The goodness of wondering: ‘Where are you going?’

May 10, 2016

As summer quickly approaches and our long desired vacation plans may soon be enjoyed, a question often asked is, “where are you going?” 

As I reflected on those few words recently, I came to feel that it was an inquiry that held more insight regarding the measure of my happiness than that of merely being on a beach in the Bahamas for a week. Though I would likely enjoy such a vacation, a much different interpretation of the phrase “where are you going” led me to contemplate on much more than my vacation plans, but on my life, personally and spiritually.

A reality for most of us is that we dedicate great amounts of our time and energy caring for others; our families, the Church, friends and neighbors. We can stay busy at such a fast pace that time for reflection on where we are going, and equally important, how we are going to get there, remains neglected. 

Nurturing the health of one’s own human spirit is an individual undertaking. There are no secret formulas, but there are suggestions that will help us to revitalize and renew ourselves this summer, or anytime.

The art of self-renewal begins with a key word; self. To constantly give to others without caring equally for ourselves may seem admirable, and at times even necessary, but in the long run, without self-care, is everyone really served well? Lack of self-care will drain us physically, emotionally, sometimes financially, and always spiritually. 

We are not machines, but human beings with a God-given soul that needs to be recharged and reconnected to our Creator over and over again. 
The Golden Rule reminds us to love others as ourselves. Self-renewal is not selfish. It gives us permission to appreciate and love ourselves. The depth and extent to which we love ourselves, appreciating that we are made in God’s own image, will be the depth and extent to which we can fully love others. 

One area that can help us renew ourselves is time management. This does not mean finding more time to do one more thing, or for finishing things left undone, but using the time we have more effectively.

Time spent caring for ourselves is an effective use of time. It does not have to be large amounts of time. It may be 10 minutes a day that we devote to uninterrupted time for ourselves to pray, to walk, to rest, whatever allows us to feel revitalized. Exhaustion has never been a sign of spirituality.

Another aid in our renewal is self-esteem. The more we believe that we are worth being cared for and that our time spent being recharged is essential, the more likely we’ll practice the discipline of self-care. The extent to which we work at this will be reflected in how well we actually handle the many stressors experienced in everyday life.

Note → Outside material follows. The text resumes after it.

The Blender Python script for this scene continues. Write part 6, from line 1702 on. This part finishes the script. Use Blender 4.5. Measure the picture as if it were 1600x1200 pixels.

We could not do all that we do if God had not blessed us with many gifts and abilities. Taking time regularly to affirm ourselves is another way to keep the renewal process alive. Consider making a list of your individual talents. This intentional effort raises our awareness of how God created us uniquely and in doing so we become grateful. And nothing improves an attitude, like gratitude. 

To contemplate “where we are going” and how we are going to get there takes our prayerful attention. It is a very real journey that requires our time and practice to successfully reach a lifelong balance of peace and harmony — far better than any trip to the beach!

Charleen Katra is an associate director with Archdiocesan Office of Evangelization and Catechesis.